I always wanted to be inconspicuous. To belong. I think it was an ADD thing. I feared if I were put in charge of something I'd crash it while I was distracted. Or that if I were observed much I would be found out as a fraud. Up to a point I had no end of discipline and structure in school and I think I flourished, more or less, or in comparison with how I did later.
Later, when the discipline and structure were removed, I crashed and burned. A single car accident, like running off the road, but I probably hurt some feelings and disappointed some people on the way. Here I chronicle that crash. And the compromised person that came out of it, crippled by shame, beset by doubt, and insecure. Insecurity's other side is arrogance.
Can be. Compensatory arrogance. I did see and understand things other people didn't or couldn't. I don't know how. It didn't make me feel good or special or smart it made me miserable. I felt alone. Confused, isolated and indignant. How could they not see it? Wasn't it obvious?

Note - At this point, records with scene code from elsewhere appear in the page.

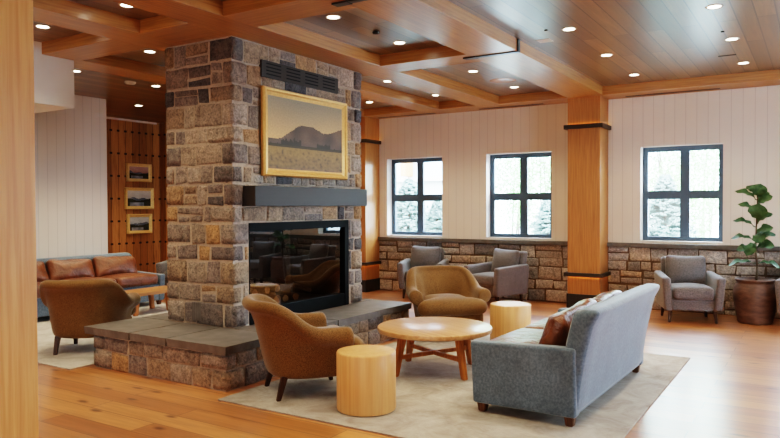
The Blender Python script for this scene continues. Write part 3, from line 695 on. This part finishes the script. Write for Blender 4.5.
# ------------------------------------------------------------------ barrel armchairs
def ss(a, b, x): t = max(0, min(1, (x-a)/(b-a))); return t*t*(3-2*t)
def barrel_chair(label, loc, rotz, group):
    t = thing('barrel_armchair', label, 'armchair', loc, rotz, group)
    # plan path of the outer shell at the base: right front -> back -> left front
    P = []
    A, Bd, yf, yc = 0.335, 0.36, -0.19, 0.0
    for i in range(7): P.append((A, yf+(yc-yf)*i/6))
    for i in range(1, 24):
        a = PI*i/24; ca, sa = math.cos(a), math.sin(a)
        P.append((A*math.copysign(abs(ca)**0.80, ca), yc+Bd*abs(sa)**0.80))
    for i in range(7): P.append((-A, yc+(yf-yc)*i/6))
    rings = []; n = len(P)
    for i, (x, y) in enumerate(P):
        x0, y0 = P[max(i-1, 0)]; x1, y1 = P[min(i+1, n-1)]
        tx, ty = x1-x0, y1-y0; L = math.hypot(tx, ty); nx, ny = ty/L, -tx/L
        k = ss(0.03, 0.32, y)
        h = 0.555+0.20*k; lean = 0.055+0.075*k*min(1, abs(ny))**2; r = 0.068-0.018*k; th = 0.125
        fr = ss(-0.06, -0.19, y)     # arm scroll swells at the front
        r += 0.012*fr; lean += 0.012*fr
        pr = [(-0.045, 0.155), (-0.012, 0.17), (0.006, 0.24), (lean*0.42, 0.15+(h-0.15)*0.5), (lean*0.78, h-2.1*r)]
        cxo, czo = lean+0.012-r*0.35, h-r
        for a in (-50, -15, 20, 55, 90, 125, 160, 195): pr.append((cxo+r*math.cos(math.radians(a)), czo+r*math.sin(math.radians(a))))
        pr += [(lean*0.8-th*0.85, h-2.3*r), (-th, 0.42), (-th, 0.20), (-th+0.01, 0.155)]
        rings.append([Vector((x+nx*o, y+ny*o, z)) for o, z in pr])
    # rounded fronts of the arms
    def capring(rg, dy, sc):
        c = sum(rg, Vector())/len(rg); return [Vector((c.x+(p.x-c.x)*sc, p.y+dy, c.z+(p.z-c.z)*sc)) for p in rg]
    rings = [capring(rings[0], -0.035, 0.80), capring(rings[0], -0.022, 0.95)] + rings + [capring(rings[-1], -0.022, 0.95), capring(rings[-1], -0.035, 0.80)]
    bm = bmesh.new(); loft(bm, rings)
    o = link('shell', bm, M['tan'], t, True); md = o.modifiers.new('s', 'SUBSURF'); md.levels = md.render_levels = 1
    b = rbox(0.52, 0.52, 0.15, 0.05, 8, 0, 0.02, lambda v: Vector((v.x*(1+0.36*ss(-0.15, -0.21, v.y)), v.y, v.z))); at(b, (0, -0.03, 0.235)); link('seat_base', b, M['tan'], t, True)
    # T-shaped loose seat
    def tee(v):
        k = ss(-0.10, -0.19, v.y)
        v.x *= 1.0+0.62*k; return v
    b = rbox(0.48, 0.56, 0.17, 0.075, 10, 0.035, 0.03, tee); at(b, (0, -0.065, 0.36)); link('seat_cushion', b, M['tan'], t, True)
    for sx in (-1, 1):
        link('leg', taper_leg(sx*0.22, 0.26, 0.0, 0.18, 0.032, 0.05, sx*0.01, 0.05), M['darkwood'], t)
        link('leg', taper_leg(sx*0.22, -0.20, 0.0, 0.18, 0.032, 0.05, sx*0.01, -0.03), M['darkwood'], t)
    return t
def face(fx_, fy_): return math.atan2(fx_, -fy_)
GB = 'mustard barrel armchairs'
c0 = barrel_chair('mustard wool barrel armchair with its back to the camera beside the pale log stool', (-3.40, 4.23, RZ), face(0.60, 0.80), GB)
dup(c0, (-3.50, 6.74, RZ), face(0.68, -0.73), 'mustard wool barrel armchair facing the camera behind the round coffee table')
dup(c0, (-6.36, 4.30, RZ), face(-0.60, 0.80), 'mustard wool barrel armchair on the grey rug left of the hearth')

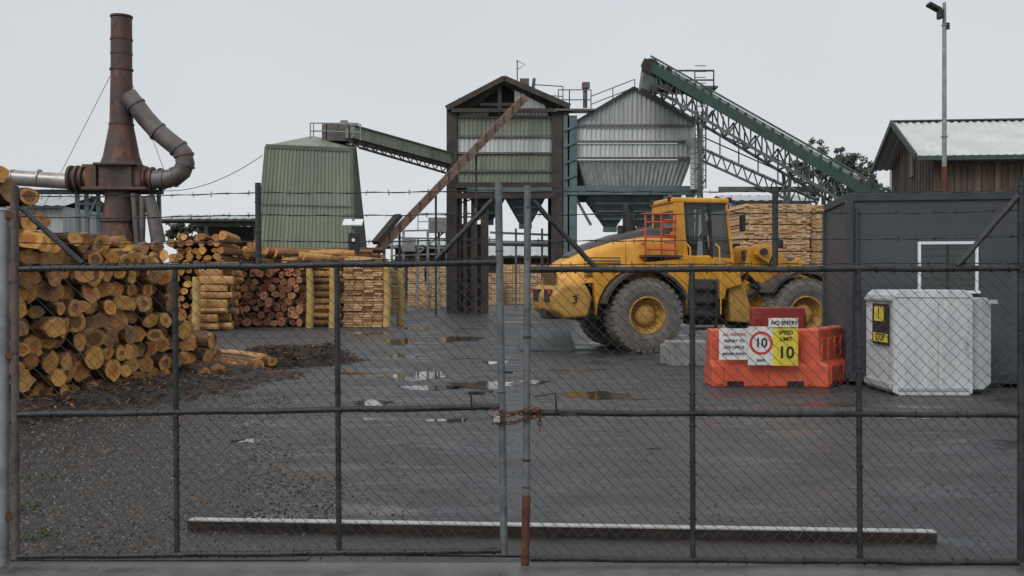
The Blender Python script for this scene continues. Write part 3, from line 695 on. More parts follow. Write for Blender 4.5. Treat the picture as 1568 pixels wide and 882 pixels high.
for xe in (X(876,d),X(1068,d)):
    a.quad((xe,d-.15,Z(190,d)),(xa,d-.15,Z(134,d)),(xa,d+5.3,Z(134,d)),(xe,d+5.3,Z(190,d)))
a.obj('roof',greyc,e)
a=M()
for xe in (X(876,d),X(1068,d)):
    a.beam((xe,d-.18,Z(190,d)),(xa,d-.18,Z(134.5,d)),.08,.1)
a.obj('barge_boards',slate2,e)
a=M()
for px,w in ((876,.5),(1020,.35),(1056,.4),(867,.3)):
    for yy in (d-.1,d+4.6): a.beam((X(px,d),yy,0),(X(px,d),yy,Z(290 if px>900 else 178,d)),w,.35)
for yy in (d-.2,d+4.6): a.beam((X(866,d),yy,Z(293,d)),(X(1066,d),yy,Z(293,d)),.3,.42)
a.beam(P(1020,345,d),P(1056,300,d),.12,.12); a.beam(P(1020,300,d),P(1056,345,d),.12,.12); a.beam(P(880,300,d),P(905,345,d),.14,.14)
for py in (200,225,250,275): a.beam(P(864,py,d-.3),P(884,py-8,d-.3),.1,.1)
a.obj('frame',teal,e)
a=M(); hopper(a,X(938,d),d+1.4,Z(300,d),Z(345,d),2.4,3); hopper(a,X(990,d),d+1.4,Z(300,d),Z(345,d),2.0,3)
for px in (915,940,965,990): a.beam(P(px,300,d),P(px+14,325,d+.6),.1,.1); a.beam(P(px+26,300,d),P(px+14,325,d+.6),.1,.1)
a.obj('discharge_hoppers',teal,e)
a=M(); railing(a,[P(855,168,d-.2),P(872,168,d-.2),P(905,168,d-.2)],1.05); railing(a,[P(905,172,d+3),P(972,146,d+3)],.9); railing(a,[P(815,160,d+2),P(862,163,d+2)],1.1); a.tube([P(896,165,d),P(896,130,d)],.12,8);a.box(P(897,131,d),(.4,.4,.3))
a.beam(P(850,170,d),P(910,170,d),.9,.1)
a.obj('walkway_railing',ductm,e)
a=M()
for k in range(10):
    zc=Z(292,d)+k*.27; a.tube([(X(1064,d),d-.6,zc),(X(1064,d),d-.6,zc+.2)],.36,12); a.tube([(X(1064,d),d-.6,zc+.2),(X(1064,d),d-.6,zc+.27)],.3,12)
a.tube([(X(1064,d),d-.6,Z(228,d)),(X(1052,d),d-.6,Z(215,d))],.3,12)
a.obj('flexible_duct',whitec,e,True)
a=M()
for px in (1058,1074): a.tube([(X(px,d),d-1.2,Z(292,d)),(X(px,d),d-1.2,Z(170,d))],.04,5)
for k in range(22): z_=Z(290,d)+k*.3; a.tube([(X(1058,d),d-1.2,z_),(X(1074,d),d-1.2,z_)],.025,4)
a.obj('access_ladder',galv,e)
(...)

You can imagine how I've reacted to recent trends. Trump, the celebration and affirmation of everything awful. Everything shit. Too painful. Lose, lose, lose, lose, lose. Not a win in sight. Which is why, no doubt, the assholes are obsessed with winning. Real winners keep their heads down enjoy it and work to preserve it. For Americans not to feel like winners is just delusional.
This is not a chronicle of facts or events but of feelings. No timeline. Who needs it? I got fucked up and I stayed fucked up, even with the awareness of it. I'm aware of it now and it does me no good. Shame is a bitch. It feeds on itself. You're screwed up so you do screwed up things and feel bad about it and I never got past it. Shit happens. And a whole life can play out like this.